Payton, 28, entered no pleas to the various charges he faces and, afterward, attorney Michael Wise said he believed Payton may have a self-defense argument.
“I don’t have all the details yet,” Wise said, adding that he made a “special appearance” on Payton’s behalf Thursday while Payton’s family tries to finalize the details of hiring Wise. “There’s going to be hundreds of hours of video, thousands and thousands of pages of discovery.
“But, based on my initial understanding of the case, he may actually have a valid self-defense in this case.”
Wise added that the fact Payton was a fugitive is not a sign of guilt.
“Just because somebody runs away doesn’t mean they’re guilty,” he said. “They may just be scared.
“I can’t explain exactly why he ran away. I wasn’t part of that decision. But oftentimes people will run whether they’re guilty or not, especially in a self-defense case where you may have engaged in behavior that has a legal justification, but you’re still scared.”
Wise added that his client is “terrified.”
“He’s tired, he’s a little bit overwhelmed,” he said.
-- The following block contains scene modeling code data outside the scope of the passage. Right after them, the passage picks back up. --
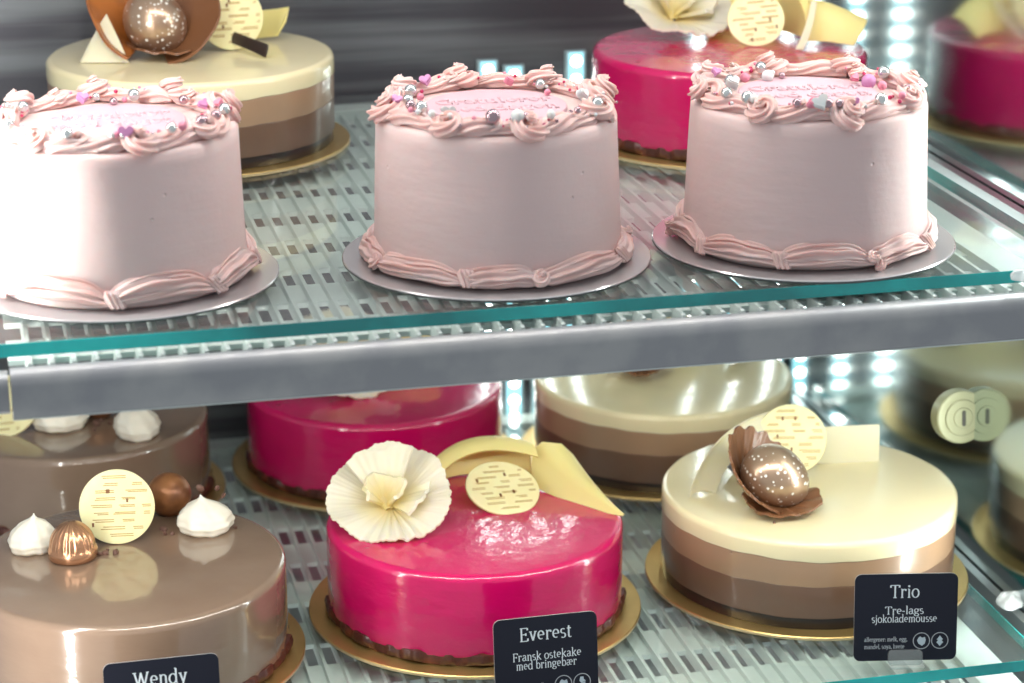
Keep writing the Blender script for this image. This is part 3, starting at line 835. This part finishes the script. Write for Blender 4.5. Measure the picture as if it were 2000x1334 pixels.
def trio(px, py, z, label, blab):
    x, y = at(px, py, z)
    board((x, y), z, GB_R, GOLD_T, M['gold'], M['gold_rim'], blab, 'gold boards under the glazed cakes')
    t = thing('mousse_cake', label, 'cake', (x, y, z+GOLD_T), 0, 'layered chocolate mousse cakes')
    for nm, me in (('cake_base', L_BASE), ('dark_layer', L_DARK), ('milk_layer', L_MID), ('glazed_top_layer', L_TOP_)): link(nm, me, t)
    return t, x, y
def egg(t, loc, s, rot=(0, 0, 0)):
    v, f = sphere(1, 40, 26); v = [(a*s[0]*(1-.10*c), b*s[1]*(1-.10*c), c*s[2]) for a, b, c in v]
    return part('chocolate_egg', (v, f), M['egg'], t, loc=loc, rot=rot)

# the one with the black card, lower shelf
t, cx, cy = trio(1573, 1117, ZL, 'three layer mousse cake with a gold speckled egg, behind the black card on the right',
                 'gold board under the mousse cake with the egg, lower shelf front')
def L(px, py, dz=0.0):
    a, b = at(px, py, ZL+GOLD_T+TH+dz); return a-cx, b-cy, TH+dz
ex, ey, _ = L(1500, 985)
egg(t, (ex+.0025, ey-.007, TH+.0240), (.0218, .0215, .0268), (0, math.radians(125), math.radians(-8)))
fan = ruffle(.0365, .58, 15, .0016, 0, 2*math.pi, 4, .0017, nu=240, nv=20, jag=.03, curve=1.4)
part('ruffled_fan', fan, M['petal'], t, loc=(ex-.0135, ey+.009, TH+.0125), rot=(math.radians(30), math.radians(36), 0))
part('ruffled_fan', ruffle(.028, .22, 10, .0018, 0, 2*math.pi, 9, .0016, nu=160, jag=.07), M['petal'], t, loc=(ex+.007, ey-.011, TH+.0022), rot=(math.radians(3), math.radians(-3), .3))
dx, dy, _ = L(1555, 925)
deco_disc(t, (dx, dy+.012, TH+.0235), (math.radians(62), 0, math.radians(-12)), .0262, 3)
ax, ay, _ = L(1597, 906); bx, by, _ = L(1716, 900)
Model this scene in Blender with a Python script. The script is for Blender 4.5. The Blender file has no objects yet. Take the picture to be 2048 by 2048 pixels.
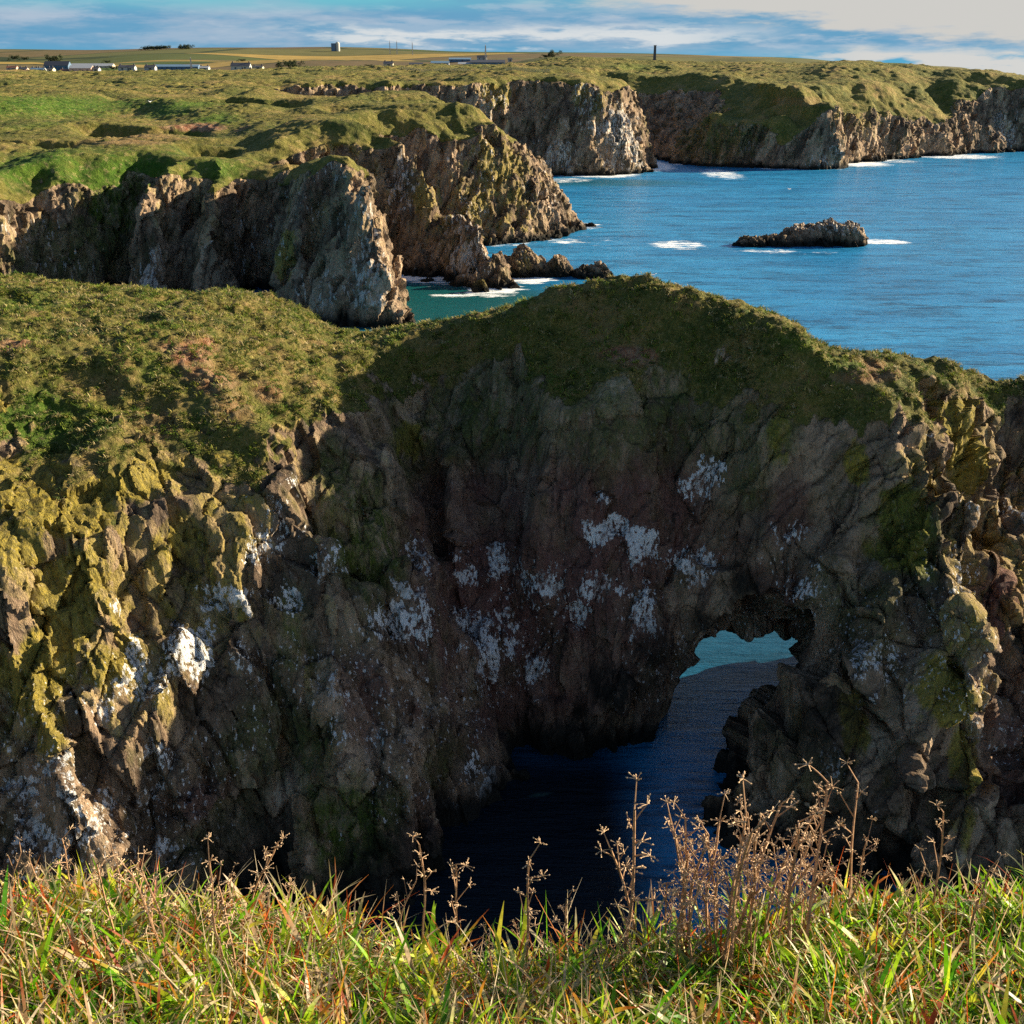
import bpy, math, random
import numpy as np
from math import radians, tan, atan, sin, cos, pi
F32 = np.float32
# ------------------------------------------------------------------ camera, sky, sun, exposure
HC, PITCH, FPX = 35.0, radians(21.5), 1098.0
scene = bpy.context.scene
cam_d = bpy.data.cameras.new("camera"); cam = bpy.data.objects.new("camera", cam_d)
scene.collection.objects.link(cam); scene.camera = cam
cam_d.sensor_width = 36; cam_d.lens = 36 * FPX / 1024; cam_d.clip_start = 0.05; cam_d.clip_end = 60000
cam.location = (0, 0, HC); cam.rotation_euler = (pi / 2 - PITCH, 0, 0)
SUN_EL, SUN_AZ = radians(19.5), radians(21)      # azimuth measured from +X towards +Y
sun_vec = (cos(SUN_EL) * cos(SUN_AZ), cos(SUN_EL) * sin(SUN_AZ), sin(SUN_EL))
sl = bpy.data.lights.new("sun", 'SUN'); sl.energy = 5.0; sl.angle = radians(0.5); sl.color = (1.0, 0.84, 0.60)
so = bpy.data.objects.new("sun", sl); scene.collection.objects.link(so)
from mathutils import Vector
so.rotation_euler = Vector(sun_vec).to_track_quat('Z', 'Y').to_euler()
scene.view_settings.view_transform = 'Standard'; scene.view_settings.look = 'None'
scene.view_settings.gamma = 1.0; scene.view_settings.exposure = 1.55
scene.cycles.max_bounces = 6; scene.cycles.diffuse_bounces = 2; scene.cycles.glossy_bounces = 2
scene.cycles.transmission_bounces = 2; scene.cycles.transparent_max_bounces = 4
try:
    scene.cycles.use_denoising = False; scene.cycles.sample_clamp_direct = 1.6; scene.cycles.sample_clamp_indirect = 1.0
except Exception: pass

def build_world():
    w = bpy.data.worlds.new("World"); scene.world = w; w.use_nodes = True
    nt = w.node_tree; nt.nodes.clear(); N, L = nt.nodes.new, nt.links.new
    out = N('ShaderNodeOutputWorld'); bg = N('ShaderNodeBackground'); bg.inputs[1].default_value = 0.05
    sky = N('ShaderNodeTexSky'); sky.sky_type = 'NISHITA'; sky.sun_disc = False
    sky.sun_elevation = SUN_EL; sky.sun_rotation = pi / 2 - SUN_AZ; sky.air_density = 1.0; sky.dust_density = 0.6; sky.ozone_density = 2.5
    tc = N('ShaderNodeTexCoord'); sep = N('ShaderNodeSeparateXYZ'); L(tc.outputs['Generated'], sep.inputs[0])
    def M(op, a, b=None, c=None, clamp=False):
        n = N('ShaderNodeMath'); n.operation = op; n.use_clamp = clamp
        for i, v in enumerate((a, b, c)):
            if v is None: continue
            if isinstance(v, (int, float)): n.inputs[i].default_value = v
            else: L(v, n.inputs[i])
        return n.outputs[0]
    az = M('ARCTAN2', sep.outputs[0], sep.outputs[1])      # 0 straight ahead (+Y), + to the right
    el = M('SUBTRACT', M('ARCSINE', sep.outputs[2]), .0125)
    comb = N('ShaderNodeCombineXYZ'); L(M('MULTIPLY', az, 7.0), comb.inputs[0]); L(M('MULTIPLY', el, 42.0), comb.inputs[1])
    def noise(scale, det, rough, off):
        mp = N('ShaderNodeMapping'); mp.inputs['Location'].default_value = off; L(comb.outputs[0], mp.inputs[0])
        n = N('ShaderNodeTexNoise'); n.inputs['Scale'].default_value = scale; n.inputs['Detail'].default_value = det
        n.inputs['Roughness'].default_value = rough; L(mp.outputs[0], n.inputs[0]); return n.outputs[0]
    def mix(f, a, b):
        m = N('ShaderNodeMix'); m.data_type = 'RGBA'
        L(f, m.inputs[0])
        for s, v in ((m.inputs[6], a), (m.inputs[7], b)):
            if isinstance(v, tuple): s.default_value = (*v, 1)
            else: L(v, s)
        return m.outputs[2]
    def sm(x, a, b):
        n = N('ShaderNodeMapRange'); n.interpolation_type = 'SMOOTHSTEP'; L(x, n.inputs[0])
        n.inputs[1].default_value = a; n.inputs[2].default_value = b; return n.outputs[0]
    K = 1 / 0.05 / 2 ** 1.55
    n1 = noise(0.9, 8, .6, (3.1, 1.7, 0)); n2 = noise(2.2, 8, .62, (9.3, 4.2, 2)); n3 = noise(0.5, 6, .55, (1.0, 7.9, 5))
    # clear strip and cloud deck colours
    sc = lambda r, g, b: (r * K, g * K, b * K)
    deg = pi / 180
    # layer 1: thin slate blue stratus over pale blue
    base = mix(sm(n1, .42, .60), sc(.14, .36, .56), sc(.34, .47, .61)); base = mix(M('MULTIPLY', sm(n2, .5, .66), .5), base, sc(.50, .58, .68))
    base = mix(sm(el, 0.9 * deg, 0.1 * deg), base, sc(.10, .40, .62))
    # turquoise gap near the top left
    gap = M('MULTIPLY', M('MULTIPLY', sm(el, 1.9 * deg, 3.0 * deg), sm(az, 14 * deg, -2 * deg)), sm(n3, .62, .38))
    base = mix(gap, base, sc(.17, .55, .64))
    # white cumulus streak
    c0 = M('ADD', el, M('MULTIPLY', M('SUBTRACT', n2, .5), 2.2 * deg))
    band = M('MULTIPLY', sm(c0, 0.75 * deg, 1.2 * deg), sm(c0, 1.9 * deg, 1.45 * deg))
    band = M('MULTIPLY', band, sm(M('ADD', az, M('MULTIPLY', n1, 6 * deg)), -11 * deg, -4 * deg))
    band = M('MULTIPLY', band, sm(az, 15 * deg, 7 * deg)); band = M('MULTIPLY', band, sm(n2, .34, .56))
    base = mix(band, base, sc(.68, .72, .74))
    # large pale grey cloud sheet at the upper right with ragged blue lower edge
    t = M('SUBTRACT', M('ADD', el, M('MULTIPLY', M('SUBTRACT', n2, .5), 2.4 * deg)), M('MULTIPLY', M('SUBTRACT', 16 * deg, az), .10))
    sheet = M('MULTIPLY', sm(t, 1.15 * deg, 1.75 * deg), sm(az, -2 * deg, 9 * deg))
    base = mix(sheet, base, sc(.62, .61, .58))
    t2 = M('ADD', el, M('MULTIPLY', M('SUBTRACT', n1, .5), 1.9 * deg))
    low = M('MULTIPLY', M('MULTIPLY', sm(t2, .75 * deg, .35 * deg), sm(az, 9 * deg, 17 * deg)), sm(n2, .38, .55))
    base = mix(low, base, sc(.66, .66, .64))
    # blend cloud deck with the physical sky higher up
    fin = mix(sm(el, 5 * deg, 16 * deg), base, sky.outputs[0])
    L(fin, bg.inputs[0]); L(bg.outputs[0], out.inputs[0])
build_world()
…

Payton is charged along with brothers Dandrae and Smiley Martin with three counts of murder stemming from the shootout that killed six people and wounded 12.
Prosecutors say three of those killed during the shootout between rival gang factions were innocent bystanders: Yamile Martinez, 21; Johntaya Alexander, 21; and Melinda Davis, 57.
No charges have been filed in the deaths of three men killed that night because prosecutors say they were participants in the violence, which included the firing of at least 114 rounds near a crowd of 80 people leaving the downtown clubs around 2 a.m.
Payton and the Martins both face special circumstance allegations that they committed multiple murders, a filing that could lead to a death penalty prosecution by Sacramento County District Attorney Anne Marie Schubert’s office.
Payton was ordered to return to court Tuesday to appear alongside the Martins for their next court hearing.
All three are being held without bail in the Sacramento County Main Jail.